Objective
Write out, unchanged, the lines from the one holding "ma = MB(); ma.box(-.44, 1.62, 1.47, 3.05, .241, .495)" to the close of the listing. Both the first and last lines belong in it.

Given data
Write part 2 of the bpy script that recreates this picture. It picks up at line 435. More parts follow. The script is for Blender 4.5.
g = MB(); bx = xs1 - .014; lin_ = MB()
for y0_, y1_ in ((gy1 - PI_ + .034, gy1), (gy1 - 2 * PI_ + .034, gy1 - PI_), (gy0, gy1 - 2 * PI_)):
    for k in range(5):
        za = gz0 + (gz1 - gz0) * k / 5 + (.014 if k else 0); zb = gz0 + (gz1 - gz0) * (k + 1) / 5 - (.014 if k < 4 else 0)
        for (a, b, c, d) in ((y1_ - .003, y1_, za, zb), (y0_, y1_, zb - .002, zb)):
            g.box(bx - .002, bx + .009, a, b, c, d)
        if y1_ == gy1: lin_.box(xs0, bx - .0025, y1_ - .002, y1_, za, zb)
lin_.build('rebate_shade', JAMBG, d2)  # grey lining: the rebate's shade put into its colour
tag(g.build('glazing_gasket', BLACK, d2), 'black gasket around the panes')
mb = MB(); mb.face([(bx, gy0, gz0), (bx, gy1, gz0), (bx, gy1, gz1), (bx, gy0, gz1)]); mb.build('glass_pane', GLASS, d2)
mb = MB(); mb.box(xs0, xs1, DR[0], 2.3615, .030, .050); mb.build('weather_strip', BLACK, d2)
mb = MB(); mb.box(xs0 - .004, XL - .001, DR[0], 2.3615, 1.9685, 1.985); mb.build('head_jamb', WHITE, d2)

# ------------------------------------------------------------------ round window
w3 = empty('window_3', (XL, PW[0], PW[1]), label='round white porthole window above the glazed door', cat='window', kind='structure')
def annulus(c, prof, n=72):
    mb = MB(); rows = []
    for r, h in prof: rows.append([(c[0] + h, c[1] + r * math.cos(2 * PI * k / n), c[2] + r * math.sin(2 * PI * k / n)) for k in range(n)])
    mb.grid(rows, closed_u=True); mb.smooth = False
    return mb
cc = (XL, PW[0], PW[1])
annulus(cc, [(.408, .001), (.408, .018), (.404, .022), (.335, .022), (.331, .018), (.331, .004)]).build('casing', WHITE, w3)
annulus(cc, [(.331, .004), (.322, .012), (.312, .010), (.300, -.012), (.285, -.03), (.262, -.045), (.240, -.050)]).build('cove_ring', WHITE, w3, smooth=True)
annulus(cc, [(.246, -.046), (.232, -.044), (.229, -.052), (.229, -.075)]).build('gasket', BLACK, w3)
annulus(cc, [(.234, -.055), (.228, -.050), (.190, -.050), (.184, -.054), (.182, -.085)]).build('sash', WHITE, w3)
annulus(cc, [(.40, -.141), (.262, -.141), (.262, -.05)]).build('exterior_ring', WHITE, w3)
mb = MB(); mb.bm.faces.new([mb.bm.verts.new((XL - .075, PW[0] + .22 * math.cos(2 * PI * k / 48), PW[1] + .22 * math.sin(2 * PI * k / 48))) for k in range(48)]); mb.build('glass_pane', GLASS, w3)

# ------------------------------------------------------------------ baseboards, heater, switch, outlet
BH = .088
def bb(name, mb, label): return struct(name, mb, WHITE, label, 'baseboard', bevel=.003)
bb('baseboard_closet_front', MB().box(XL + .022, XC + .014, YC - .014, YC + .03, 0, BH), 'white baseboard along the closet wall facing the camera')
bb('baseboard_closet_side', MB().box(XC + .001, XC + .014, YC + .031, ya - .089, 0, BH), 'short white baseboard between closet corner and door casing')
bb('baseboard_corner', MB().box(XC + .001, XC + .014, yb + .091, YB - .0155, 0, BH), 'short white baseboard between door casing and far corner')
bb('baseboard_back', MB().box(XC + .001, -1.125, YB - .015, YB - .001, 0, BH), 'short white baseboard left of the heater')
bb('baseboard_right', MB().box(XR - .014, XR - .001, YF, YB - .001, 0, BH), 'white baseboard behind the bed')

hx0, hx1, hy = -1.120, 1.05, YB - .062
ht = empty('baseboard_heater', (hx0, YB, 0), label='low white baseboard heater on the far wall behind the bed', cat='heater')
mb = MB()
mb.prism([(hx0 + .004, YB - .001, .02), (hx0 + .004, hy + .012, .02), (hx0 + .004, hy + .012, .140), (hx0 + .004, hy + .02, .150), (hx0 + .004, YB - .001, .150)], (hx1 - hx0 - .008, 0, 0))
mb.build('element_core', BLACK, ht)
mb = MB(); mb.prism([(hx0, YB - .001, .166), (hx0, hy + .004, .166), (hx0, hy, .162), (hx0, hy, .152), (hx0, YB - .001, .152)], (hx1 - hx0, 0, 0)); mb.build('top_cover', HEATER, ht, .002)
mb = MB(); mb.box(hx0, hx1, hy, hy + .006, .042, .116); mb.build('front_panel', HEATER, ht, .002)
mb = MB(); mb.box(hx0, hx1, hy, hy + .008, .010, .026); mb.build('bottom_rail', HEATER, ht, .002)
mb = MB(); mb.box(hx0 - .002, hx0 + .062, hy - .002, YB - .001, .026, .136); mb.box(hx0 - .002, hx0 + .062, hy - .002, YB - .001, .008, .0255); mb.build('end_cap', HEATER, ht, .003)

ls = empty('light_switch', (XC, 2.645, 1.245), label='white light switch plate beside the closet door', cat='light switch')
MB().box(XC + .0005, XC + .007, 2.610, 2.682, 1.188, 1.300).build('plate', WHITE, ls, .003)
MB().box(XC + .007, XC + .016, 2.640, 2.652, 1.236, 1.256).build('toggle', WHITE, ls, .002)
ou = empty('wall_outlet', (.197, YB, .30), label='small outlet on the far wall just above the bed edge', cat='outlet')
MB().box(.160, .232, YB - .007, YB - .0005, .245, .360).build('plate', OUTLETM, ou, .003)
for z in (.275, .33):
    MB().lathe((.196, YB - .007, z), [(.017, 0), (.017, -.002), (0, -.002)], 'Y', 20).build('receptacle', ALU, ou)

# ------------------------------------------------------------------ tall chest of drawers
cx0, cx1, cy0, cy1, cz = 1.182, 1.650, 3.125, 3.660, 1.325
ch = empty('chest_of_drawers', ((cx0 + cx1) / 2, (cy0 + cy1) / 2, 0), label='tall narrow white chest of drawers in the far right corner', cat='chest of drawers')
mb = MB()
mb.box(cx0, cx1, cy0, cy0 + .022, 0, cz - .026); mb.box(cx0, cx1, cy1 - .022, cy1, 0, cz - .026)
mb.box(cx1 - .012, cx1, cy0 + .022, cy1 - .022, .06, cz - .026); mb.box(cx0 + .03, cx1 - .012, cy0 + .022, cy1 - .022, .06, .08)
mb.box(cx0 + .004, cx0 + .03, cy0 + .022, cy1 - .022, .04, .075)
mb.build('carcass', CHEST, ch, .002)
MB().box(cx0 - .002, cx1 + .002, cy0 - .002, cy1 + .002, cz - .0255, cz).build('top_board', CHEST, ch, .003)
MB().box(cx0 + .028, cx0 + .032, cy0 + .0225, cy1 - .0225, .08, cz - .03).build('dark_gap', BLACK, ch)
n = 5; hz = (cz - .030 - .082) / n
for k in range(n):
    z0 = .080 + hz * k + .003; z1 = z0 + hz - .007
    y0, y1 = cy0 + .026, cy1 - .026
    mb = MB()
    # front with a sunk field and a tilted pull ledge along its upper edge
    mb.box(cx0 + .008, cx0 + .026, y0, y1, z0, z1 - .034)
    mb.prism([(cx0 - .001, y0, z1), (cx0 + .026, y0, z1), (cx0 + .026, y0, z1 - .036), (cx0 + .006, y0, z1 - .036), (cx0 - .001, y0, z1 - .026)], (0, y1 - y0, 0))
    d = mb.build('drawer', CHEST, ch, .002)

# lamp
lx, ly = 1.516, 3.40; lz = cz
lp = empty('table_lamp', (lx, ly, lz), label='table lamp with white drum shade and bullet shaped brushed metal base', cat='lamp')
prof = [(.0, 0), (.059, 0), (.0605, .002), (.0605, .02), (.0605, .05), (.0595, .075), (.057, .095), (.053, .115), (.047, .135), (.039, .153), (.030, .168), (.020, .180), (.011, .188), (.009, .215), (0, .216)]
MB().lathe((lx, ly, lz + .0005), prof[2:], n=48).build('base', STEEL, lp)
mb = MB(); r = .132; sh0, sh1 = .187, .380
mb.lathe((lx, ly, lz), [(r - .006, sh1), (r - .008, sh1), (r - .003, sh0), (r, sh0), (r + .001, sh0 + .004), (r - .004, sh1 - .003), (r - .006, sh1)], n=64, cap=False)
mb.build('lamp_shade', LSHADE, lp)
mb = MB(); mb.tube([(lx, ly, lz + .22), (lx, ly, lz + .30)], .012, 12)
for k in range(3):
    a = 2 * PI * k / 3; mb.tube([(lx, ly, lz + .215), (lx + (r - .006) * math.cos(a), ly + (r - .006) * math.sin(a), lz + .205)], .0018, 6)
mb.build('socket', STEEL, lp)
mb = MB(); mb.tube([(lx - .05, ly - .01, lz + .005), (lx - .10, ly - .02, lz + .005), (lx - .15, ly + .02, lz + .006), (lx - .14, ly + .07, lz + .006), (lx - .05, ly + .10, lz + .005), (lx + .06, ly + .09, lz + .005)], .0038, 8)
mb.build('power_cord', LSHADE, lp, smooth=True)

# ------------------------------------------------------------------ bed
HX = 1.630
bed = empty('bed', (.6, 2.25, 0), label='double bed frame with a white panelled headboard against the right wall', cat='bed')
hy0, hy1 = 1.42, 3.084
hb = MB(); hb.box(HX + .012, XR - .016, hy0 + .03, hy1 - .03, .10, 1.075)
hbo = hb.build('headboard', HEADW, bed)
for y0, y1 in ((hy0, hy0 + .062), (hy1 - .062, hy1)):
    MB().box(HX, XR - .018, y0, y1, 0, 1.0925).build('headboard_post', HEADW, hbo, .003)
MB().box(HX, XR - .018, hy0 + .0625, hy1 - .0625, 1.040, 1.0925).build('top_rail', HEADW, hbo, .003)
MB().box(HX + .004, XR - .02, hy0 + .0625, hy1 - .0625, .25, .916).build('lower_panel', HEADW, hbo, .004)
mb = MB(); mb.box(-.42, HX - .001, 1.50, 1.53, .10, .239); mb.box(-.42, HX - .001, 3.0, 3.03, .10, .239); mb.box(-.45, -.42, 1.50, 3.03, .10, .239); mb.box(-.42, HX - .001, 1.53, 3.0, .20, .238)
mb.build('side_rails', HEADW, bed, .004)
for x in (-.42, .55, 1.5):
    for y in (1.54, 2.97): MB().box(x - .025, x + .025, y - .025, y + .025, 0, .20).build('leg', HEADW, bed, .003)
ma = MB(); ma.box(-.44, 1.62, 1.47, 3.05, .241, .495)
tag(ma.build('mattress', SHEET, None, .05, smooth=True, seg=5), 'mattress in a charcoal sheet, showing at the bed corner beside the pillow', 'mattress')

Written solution
ma = MB(); ma.box(-.44, 1.62, 1.47, 3.05, .241, .495)
tag(ma.build('mattress', SHEET, None, .05, smooth=True, seg=5), 'mattress in a charcoal sheet, showing at the bed corner beside the pillow', 'mattress')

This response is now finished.